The ANC had its own Reconstruction and Devel;opment Programme (RDP), which envisaged quite a large part for civil society (which of course included the various Christian bodies in South Africa), but within a year the ANC had abandoned it for the neoliberal GEAR (Growth, Employment and Redistibution). If Christian bodies had anything to say about this, it was not widely reported.

The commercialisation of building societies in 1987, and of mutual insurance societies ten years later (with one of them  even having the chutzpah to continue to call itself the “Old Mutual”, a misleading description if ever there was one) evoked minimal comment from the churches. It looked as though most of the churches that had opposed apartheid, and the ANC itself, had swallowed the Thatcherist line, with hook and sinker as well.

As some readers of this blog may know, I’m writing a book with John de Gruchy on the rise and fall of the charismatic renewal movement in South Africa, and one thesis I have is that the decline of the movement in the 1980s was brought about, at least in part, by the rise of the Religious Right in the USA, and the way in which its ideology polluted the stream of charismatic literature (books and tapes) which flowed from the USA to South Africa and other parts of the world. One form that this pollution took was the growth of Prosperity Theology (the gospel contextualised for yuppies), but there were others as well.

RomPope2The extent to which this idolatry of The Market has penetrated into Christian groups of all backgrounds and traditions is alarming. I have been amazed at the number of Christians (mainly in the USA) who are quite happy to defend the thesis that “Universal Health Care is Theft”, and who apparently see no contradiction between that and their Christian faith.

Capitalism is an economic system that has been in existence for a long time. It can be, and has been criticised, modified and reformed. Christians can and have lived under many different economic systems, and none of them will be perfect as long as human beings are not perfect. Marx criticised 19th century capitalism. Some of his criticisms were spot on, others were wide of the mark. Some were spot on at the time he wrote, but are wide of the mark now, because the system has changed and adapted.

But it was Ayn Rand who turned capitalism into an ideology, and her followers who turned it into a cult, and Reagan and Thatcher who turned it into the Established Church of the West, a system whose values and fundamental principles cannot be questioned, and must be imposed on others by varions means, such as Structural Adjustment Programmes. This ideology is sometimes called ‘neoliberalism”, especially by those who are critical of it, because it harks back to the laissez-faire economic liberalism of the 19th century.

The Roman Pope, on his visit to the USA, has reopened the debate in that country, and perhaps encouraged people to think again about things they have never before thought to question. In his explicit mention of Dorothy Day, whose communitarianism is not only an alternative to Capitalism, but ideologically almost in direct antithesis to it, he has opened the way for a wider debate.

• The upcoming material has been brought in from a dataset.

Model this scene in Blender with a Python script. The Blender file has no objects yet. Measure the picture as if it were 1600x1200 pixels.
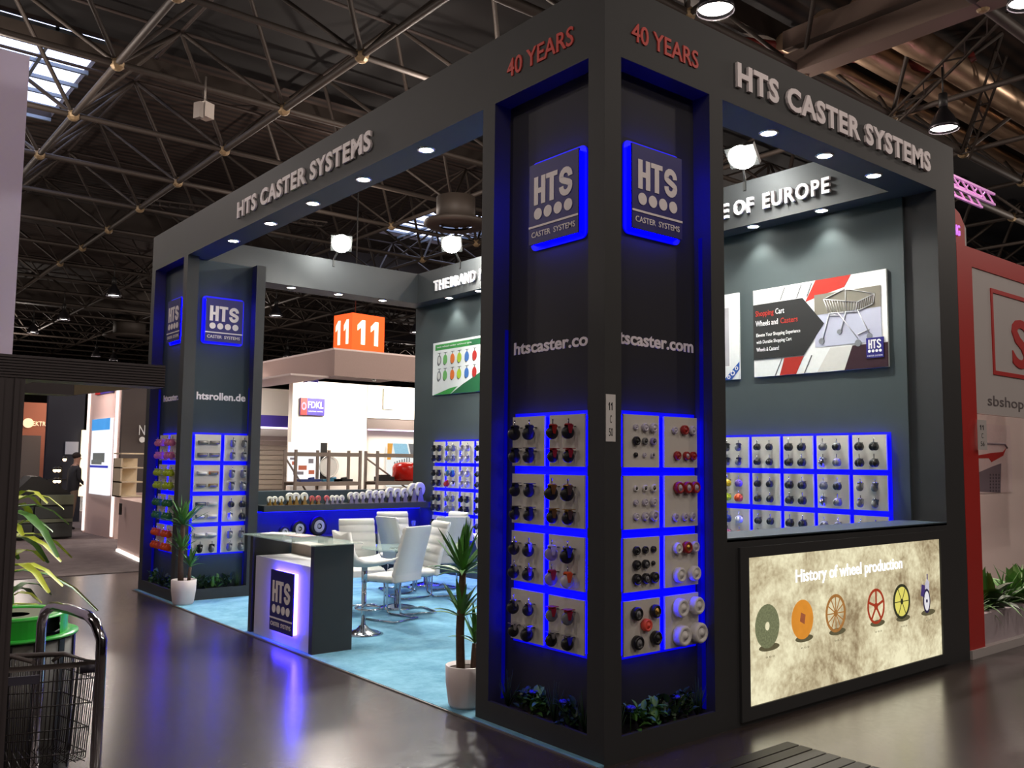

For Christians, the Market, like the Sabbath, was made for man, not man for the Market.

 

 

3 Comments leave one →
  1. Monte Asbury permalink
    26 September 2015 4:16 pm

    Excellent: well perceived and well said. Many Americans do respond to critiques of capitalism in the same way they might respond to criticism of a theological foundation. Some have later apologized to me for such rants, saying things like, “But when you criticize capitalism itself, I get mighty defensive.”
    Fundamentalism neuters our faith by confining it to ethereal spiritual matters alone. Having done so, seems like cultural values move into the vacuum, becoming shibboleths protecting the cultural status quo. Ironic, eh?

  2. 28 September 2015 3:12 am

    Excellent Steve. This articulates much of what I have been feeling for many years. I look forward to the book. Its vital that we separate the prosperity from the intuitional/creative
    aspects of what has become known as the charismatic movement. As a post charismatic I often defend its devotional aspects from detractors because they munge the two into one thing.